Overcrowded, illegal rentals with fire, safety and building code violations are just a few of the code enforcement concerns on the minds of Southampton residents who have spoken out in the wake of recent media attention to quality-of-life issues.
Now, a special code enforcement crisis intervention task force has been proposed for Southampton Town by community leader Minerva Perez, the executive director of Organización Latino-Americana of Eastern Long Island, who made the suggestion in a recent email sent to the Southampton Town Board and other community leaders.
“Clearly, no person I’ve engaged wants people to live or remain living in dangerous or unsanitary situations,” she said. “What is a concern is the manner of approach and the subsequent crisis management needs that will result from certain actions.”
Earlier this summer, illegal motels in Hampton Bays garnered national attention, although it has long been a hub of illegally crowded motels being repurposed for residential use, and rental units that are not up to code. Southampton’s five code enforcement officers are spread thin throughout the town, frustrating many in Hampton Bays who see the issue as a local crisis.
This week, Ms. Perez explained her proposal for a crisis intervention task force, which she said could work directly with the town’s code enforcement department to assist in the process of addressing code violations through a dozen possible solutions.
One idea, she said, is that the town could run education campaigns for landlords and tenants in both Spanish and English to heighten awareness of codes and requirements.
She said the task force could help code enforcement approach non-life threatening violations in stages with support from community organizations to ensure the best outcome, and work to ensure officials fully understand physical and mental health concerns of tenants living in unsafe conditions.
In addition, Ms. Perez said she wants to work with schools and the town’s housing department to make sure school transportation and temporary housing could be available, if necessary.
But more than anything, in order to majorly help alleviate some of the town’s code enforcement issues, fines for landlords found guilty of allowing unsafe conditions needs to be taken a step further, she said.
“Let the landlord pay for housing the family for the short term until adequate housing is established,” Ms. Perez suggested, noting that low fines are often seen as the cost of doing business. “...This will help to correct slumlord recidivism.”
Ms. Perez said she wants the task force to include mental health professionals who can recognize underlying causes of why some people live in poor conditions—everything from mental health issues to those escaping domestic violence who simply do not have anywhere else to go.
“What we need to recognize, these are people living within our community,” she said. “It’s not a simple thing to go to a house and say, ‘It’s not what it’s supposed to be—you’re evicted.’ This gives extra attention on [the people].”
Southampton Town Supervisor Jay Schneiderman noted that before he would provide an opinion on establishing such a task force, he wanted to give the newly hired administrator of the town’s new Public Safety Division, Steven Troyd, a chance to start his position on September 18 and “come up to speed” on code enforcement issues.

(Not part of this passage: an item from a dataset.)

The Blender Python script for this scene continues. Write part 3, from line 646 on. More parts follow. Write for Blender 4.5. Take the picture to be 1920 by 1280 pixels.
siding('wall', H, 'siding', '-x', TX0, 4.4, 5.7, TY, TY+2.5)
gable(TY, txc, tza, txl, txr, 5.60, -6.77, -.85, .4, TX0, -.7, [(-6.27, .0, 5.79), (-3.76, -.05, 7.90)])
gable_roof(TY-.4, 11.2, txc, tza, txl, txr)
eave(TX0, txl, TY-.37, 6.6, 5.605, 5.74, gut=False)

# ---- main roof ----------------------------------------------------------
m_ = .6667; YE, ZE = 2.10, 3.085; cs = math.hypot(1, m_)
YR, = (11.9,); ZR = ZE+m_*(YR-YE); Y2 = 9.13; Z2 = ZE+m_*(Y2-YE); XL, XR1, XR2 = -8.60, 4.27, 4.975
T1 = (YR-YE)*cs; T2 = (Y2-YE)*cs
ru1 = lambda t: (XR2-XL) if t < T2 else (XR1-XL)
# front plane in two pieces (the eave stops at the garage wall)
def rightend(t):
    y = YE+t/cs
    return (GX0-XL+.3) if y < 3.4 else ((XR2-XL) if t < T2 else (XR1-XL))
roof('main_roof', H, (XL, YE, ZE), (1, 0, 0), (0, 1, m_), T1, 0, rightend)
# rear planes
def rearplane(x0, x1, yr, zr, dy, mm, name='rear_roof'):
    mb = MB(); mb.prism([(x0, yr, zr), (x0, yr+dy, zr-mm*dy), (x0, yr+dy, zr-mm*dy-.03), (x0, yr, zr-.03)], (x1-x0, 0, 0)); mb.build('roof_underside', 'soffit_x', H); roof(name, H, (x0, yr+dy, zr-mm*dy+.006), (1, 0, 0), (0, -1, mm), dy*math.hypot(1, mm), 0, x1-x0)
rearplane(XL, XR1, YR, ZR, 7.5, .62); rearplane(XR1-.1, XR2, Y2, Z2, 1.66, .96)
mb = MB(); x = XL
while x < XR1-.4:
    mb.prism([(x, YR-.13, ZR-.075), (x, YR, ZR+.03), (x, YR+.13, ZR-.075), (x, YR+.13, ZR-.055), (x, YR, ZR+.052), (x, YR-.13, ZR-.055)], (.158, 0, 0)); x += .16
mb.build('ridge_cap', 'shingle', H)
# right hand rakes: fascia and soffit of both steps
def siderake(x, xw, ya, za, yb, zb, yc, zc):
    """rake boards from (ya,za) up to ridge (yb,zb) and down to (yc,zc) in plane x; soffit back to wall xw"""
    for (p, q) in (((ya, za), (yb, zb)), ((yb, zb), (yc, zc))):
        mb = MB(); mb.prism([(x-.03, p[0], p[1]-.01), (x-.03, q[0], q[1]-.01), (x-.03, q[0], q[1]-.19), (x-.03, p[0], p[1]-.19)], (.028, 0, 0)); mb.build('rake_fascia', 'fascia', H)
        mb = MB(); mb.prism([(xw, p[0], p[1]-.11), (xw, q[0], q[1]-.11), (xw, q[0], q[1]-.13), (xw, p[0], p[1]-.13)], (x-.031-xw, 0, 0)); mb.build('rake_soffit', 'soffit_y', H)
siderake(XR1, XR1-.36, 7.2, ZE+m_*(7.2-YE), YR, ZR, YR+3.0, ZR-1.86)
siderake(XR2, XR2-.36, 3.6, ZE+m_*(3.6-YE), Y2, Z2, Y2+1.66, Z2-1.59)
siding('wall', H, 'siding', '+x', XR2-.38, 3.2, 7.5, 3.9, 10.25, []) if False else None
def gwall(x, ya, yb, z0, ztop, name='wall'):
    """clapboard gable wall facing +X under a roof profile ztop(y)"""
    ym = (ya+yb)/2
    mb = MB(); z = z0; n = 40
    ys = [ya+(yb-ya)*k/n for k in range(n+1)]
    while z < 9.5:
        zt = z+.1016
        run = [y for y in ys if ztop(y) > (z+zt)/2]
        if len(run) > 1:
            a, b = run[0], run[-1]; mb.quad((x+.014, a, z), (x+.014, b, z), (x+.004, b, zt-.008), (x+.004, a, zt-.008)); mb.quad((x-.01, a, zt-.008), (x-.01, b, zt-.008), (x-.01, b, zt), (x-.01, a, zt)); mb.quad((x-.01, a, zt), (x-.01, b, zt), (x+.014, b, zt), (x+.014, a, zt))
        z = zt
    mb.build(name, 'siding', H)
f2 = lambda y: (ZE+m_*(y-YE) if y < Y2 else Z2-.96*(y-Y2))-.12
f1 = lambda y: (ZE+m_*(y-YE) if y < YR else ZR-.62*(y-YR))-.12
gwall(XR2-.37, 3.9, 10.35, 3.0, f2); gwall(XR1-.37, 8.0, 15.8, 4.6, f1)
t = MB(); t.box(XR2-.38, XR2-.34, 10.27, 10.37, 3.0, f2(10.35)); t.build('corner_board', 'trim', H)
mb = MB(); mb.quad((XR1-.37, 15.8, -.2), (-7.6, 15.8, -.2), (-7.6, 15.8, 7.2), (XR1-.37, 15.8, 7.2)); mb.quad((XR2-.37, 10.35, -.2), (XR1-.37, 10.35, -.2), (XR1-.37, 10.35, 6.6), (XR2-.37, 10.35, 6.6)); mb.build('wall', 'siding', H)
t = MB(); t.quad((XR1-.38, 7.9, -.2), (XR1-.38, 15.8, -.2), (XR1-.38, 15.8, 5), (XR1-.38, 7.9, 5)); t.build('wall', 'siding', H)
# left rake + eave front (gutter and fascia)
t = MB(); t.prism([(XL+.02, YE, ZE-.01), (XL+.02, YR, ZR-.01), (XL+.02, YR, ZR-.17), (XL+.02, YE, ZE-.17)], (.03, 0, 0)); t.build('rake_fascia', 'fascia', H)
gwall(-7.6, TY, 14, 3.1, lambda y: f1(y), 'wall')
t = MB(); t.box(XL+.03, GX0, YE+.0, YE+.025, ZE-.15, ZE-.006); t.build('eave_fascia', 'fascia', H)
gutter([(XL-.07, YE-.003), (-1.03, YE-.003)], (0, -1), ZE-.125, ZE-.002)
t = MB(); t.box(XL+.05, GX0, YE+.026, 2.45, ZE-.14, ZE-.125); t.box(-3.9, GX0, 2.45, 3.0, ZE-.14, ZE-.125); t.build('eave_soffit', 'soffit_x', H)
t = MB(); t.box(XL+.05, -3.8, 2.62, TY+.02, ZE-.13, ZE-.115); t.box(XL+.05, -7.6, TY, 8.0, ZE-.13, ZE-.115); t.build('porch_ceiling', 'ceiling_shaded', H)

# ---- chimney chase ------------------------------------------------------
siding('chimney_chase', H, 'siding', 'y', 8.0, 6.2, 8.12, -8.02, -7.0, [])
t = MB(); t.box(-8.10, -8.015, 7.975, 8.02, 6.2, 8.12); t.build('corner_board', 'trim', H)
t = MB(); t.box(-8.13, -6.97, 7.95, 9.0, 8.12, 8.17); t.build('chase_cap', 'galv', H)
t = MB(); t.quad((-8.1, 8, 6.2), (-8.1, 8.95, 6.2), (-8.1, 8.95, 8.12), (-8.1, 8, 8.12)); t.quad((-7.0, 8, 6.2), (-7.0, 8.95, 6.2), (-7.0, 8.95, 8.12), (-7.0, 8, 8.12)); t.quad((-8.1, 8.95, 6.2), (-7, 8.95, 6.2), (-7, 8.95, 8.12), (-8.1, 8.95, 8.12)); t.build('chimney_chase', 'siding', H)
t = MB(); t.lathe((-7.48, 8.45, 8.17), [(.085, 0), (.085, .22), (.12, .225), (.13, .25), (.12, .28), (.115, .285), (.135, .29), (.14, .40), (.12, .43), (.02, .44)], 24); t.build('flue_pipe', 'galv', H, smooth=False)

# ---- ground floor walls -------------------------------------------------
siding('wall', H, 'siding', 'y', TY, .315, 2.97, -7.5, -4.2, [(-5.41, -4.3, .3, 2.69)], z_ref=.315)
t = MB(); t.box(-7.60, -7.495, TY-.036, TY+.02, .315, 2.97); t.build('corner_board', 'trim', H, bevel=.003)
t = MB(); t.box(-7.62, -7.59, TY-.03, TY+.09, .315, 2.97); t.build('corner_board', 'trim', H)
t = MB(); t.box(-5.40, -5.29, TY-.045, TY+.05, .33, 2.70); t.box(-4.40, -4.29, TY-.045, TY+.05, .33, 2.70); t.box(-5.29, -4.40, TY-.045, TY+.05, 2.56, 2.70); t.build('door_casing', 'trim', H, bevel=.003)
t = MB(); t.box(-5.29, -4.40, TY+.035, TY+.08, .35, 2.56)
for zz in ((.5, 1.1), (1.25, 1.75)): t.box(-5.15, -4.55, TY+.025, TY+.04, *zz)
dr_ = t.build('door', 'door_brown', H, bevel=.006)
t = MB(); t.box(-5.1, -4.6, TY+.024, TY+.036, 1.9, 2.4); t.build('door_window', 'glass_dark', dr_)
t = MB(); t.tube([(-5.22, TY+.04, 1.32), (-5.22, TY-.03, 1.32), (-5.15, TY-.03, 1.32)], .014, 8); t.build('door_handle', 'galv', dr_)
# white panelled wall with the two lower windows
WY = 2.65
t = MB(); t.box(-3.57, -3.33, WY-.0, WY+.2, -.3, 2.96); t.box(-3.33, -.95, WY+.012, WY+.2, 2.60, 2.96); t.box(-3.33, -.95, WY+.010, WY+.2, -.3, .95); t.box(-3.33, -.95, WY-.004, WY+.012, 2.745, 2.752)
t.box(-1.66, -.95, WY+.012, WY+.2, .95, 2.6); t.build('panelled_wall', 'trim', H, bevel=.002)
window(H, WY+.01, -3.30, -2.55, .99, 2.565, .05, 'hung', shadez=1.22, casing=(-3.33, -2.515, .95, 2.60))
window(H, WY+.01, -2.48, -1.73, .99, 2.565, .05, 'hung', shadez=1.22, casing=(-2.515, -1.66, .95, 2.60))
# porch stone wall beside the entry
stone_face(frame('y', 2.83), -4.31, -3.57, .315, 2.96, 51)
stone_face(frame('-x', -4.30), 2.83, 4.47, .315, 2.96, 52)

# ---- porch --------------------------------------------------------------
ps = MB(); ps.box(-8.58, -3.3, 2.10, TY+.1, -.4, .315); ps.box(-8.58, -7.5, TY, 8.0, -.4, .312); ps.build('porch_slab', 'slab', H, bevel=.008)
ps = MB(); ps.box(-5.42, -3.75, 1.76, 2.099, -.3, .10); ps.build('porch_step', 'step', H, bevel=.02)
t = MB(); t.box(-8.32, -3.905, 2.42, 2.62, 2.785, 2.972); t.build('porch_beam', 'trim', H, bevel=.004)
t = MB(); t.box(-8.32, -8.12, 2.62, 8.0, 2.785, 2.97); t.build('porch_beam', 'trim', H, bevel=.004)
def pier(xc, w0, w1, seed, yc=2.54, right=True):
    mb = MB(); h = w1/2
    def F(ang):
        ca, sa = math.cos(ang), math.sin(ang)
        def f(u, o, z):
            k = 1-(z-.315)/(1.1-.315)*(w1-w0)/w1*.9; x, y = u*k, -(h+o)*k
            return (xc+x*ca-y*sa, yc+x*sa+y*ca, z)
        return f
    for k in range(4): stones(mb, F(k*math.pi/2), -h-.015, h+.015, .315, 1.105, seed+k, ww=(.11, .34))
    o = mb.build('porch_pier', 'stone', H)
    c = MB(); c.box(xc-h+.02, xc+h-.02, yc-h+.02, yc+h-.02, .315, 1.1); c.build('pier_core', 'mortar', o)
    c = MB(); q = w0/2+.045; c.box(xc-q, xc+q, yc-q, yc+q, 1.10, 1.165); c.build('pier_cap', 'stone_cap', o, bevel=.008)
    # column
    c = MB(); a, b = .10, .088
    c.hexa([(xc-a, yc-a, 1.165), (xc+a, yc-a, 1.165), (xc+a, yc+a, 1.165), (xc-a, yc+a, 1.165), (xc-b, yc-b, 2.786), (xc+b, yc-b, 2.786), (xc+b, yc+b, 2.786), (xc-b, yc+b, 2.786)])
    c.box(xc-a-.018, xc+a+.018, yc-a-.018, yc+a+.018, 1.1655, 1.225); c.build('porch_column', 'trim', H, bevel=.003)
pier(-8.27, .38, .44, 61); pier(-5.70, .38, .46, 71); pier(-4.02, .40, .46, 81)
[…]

When reached this week, Mr. Troyd, a 28-year law enforcement veteran with the Federal Bureau of Investigation, said he would not rule out such a community collaboration to assist the town’s code enforcement officers when dealing with these situations.
“I would certainly be open to the idea,” Mr. Troyd said. “I don’t know if a task force is required, but certainly the assistance of social services or thinking out of the box. I will reach out to Ms. Perez and talk to other community members.”
For Ms. Perez, long-term actions to better assist tenants living in poor living conditions are needed, a concept that she said would ensure the area’s economic divide does not worsen. If residents are simply evicted right away after violations, she explained, the residents will not simply leave the area, and the larger problem will not go away.
“They’re going to remain here—but they’re going to have more of a crisis,” she said of evicted tenants. “What comes from crisis? Depression, suicide and drugs. When you create that kind of divide and separation where there’s no care for these people, what happens? I know what happens in other places—gangs come in.”